For the first time in five years, Hawaii’s school bus companies have bid against each other for contracts to transport students to and from school.

Bids opened Thursday by Hawaii Department of Education officials also included offers from a new local company and one from the mainland. Hawaii’s biggest school transportation provider, Roberts Hawaii, also undercut competitors and appears to have won 12 of the 18 contracts up for bid, and could be earning about $7 million a year for both regular and special education routes on Oahu once the contracts are finalized.

The 18 contracts appear to have a total cost to taxpayers of $9.6 million.

But an initial review of bid documents shows the prices are still high. For instance, one route for which Kauai-based Akita Enterprises was paid $310 per day in 2006 is now going for $375 a day. The state had taken it over for a few years but put it back in the mix this year.

Civil Beat‘s Taken For a Ride series has been examining how the lack of competition among local bus companies is at least partly to blame for runaway transportation costs. School bus costs have more than doubled in the last six years. For the past four years, not a single regular education bus contract has been awarded in a competitive process. Companies have been telling the department what they will charge, and district officials have been paying their price.
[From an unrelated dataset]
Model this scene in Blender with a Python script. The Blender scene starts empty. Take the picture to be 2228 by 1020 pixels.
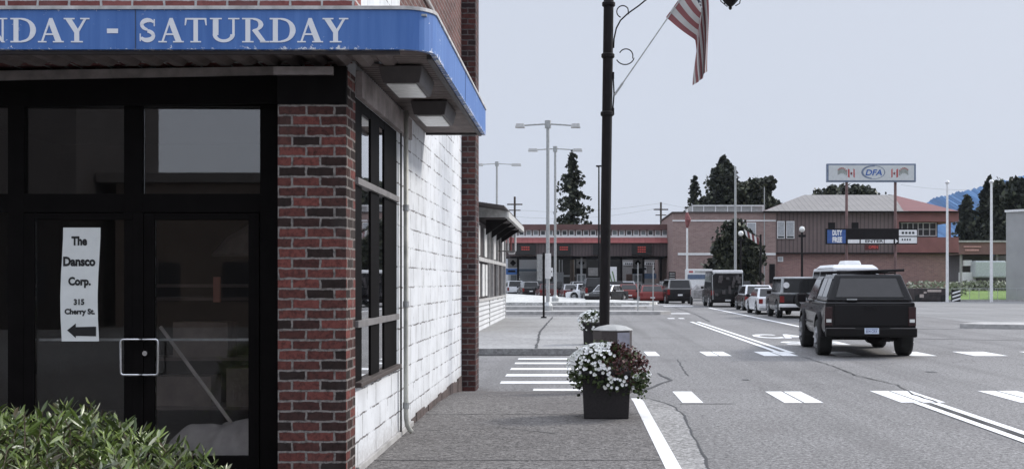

Thursday’s bid opening revealed that the fresh challengers were able to offer a low enough price that they likely won some jobs away from established companies. The contracts start next year.

Hawaiian Discovery, which lists its corporate address on the Big Island, and Utah-based Wasatch Transportation Inc. won millions of dollars in work.

Wasatch bid on every available contract and appeared to be the successful bidder on four in West Hawaii — two for special education routes and two for regular education ones. Together, the four contracts contain 14 routes and amount to about $2 million per year.

Hawaiian Discovery appears to have won the only contract it made an offer on and would be paid $395,000 per year to operate five regular routes in West Hawaii.

Durham School Services of Chicago, which recently asked the state for bid documents, did not participate in this round of bidding.

Perhaps most notably, though, for the first time since 2007, existing local contractors bid against each other on a regular education contract. (Companies have continued to compete on occasion for special education jobs, and this year was no exception.)

Akita Enterprises beat out both Wasatch and longtime rival Roberts Hawaii for two routes in East Hawaii, with a $135,000 bid. Wasatch bid $179,000 and Roberts offered $189,000.

The costs of contracts still appear to be high, however.

One reason may be that some of the routes up for bid is this round were so rural that bus companies and the Department of Education itself have had difficulty finding qualified drivers to run them.

The department is still expected to submit a report to the Legislature soon that details ways it could hold down runaway bus costs. Lawmakers have said if district officials don’t cut costs it will only fund special education routes next year.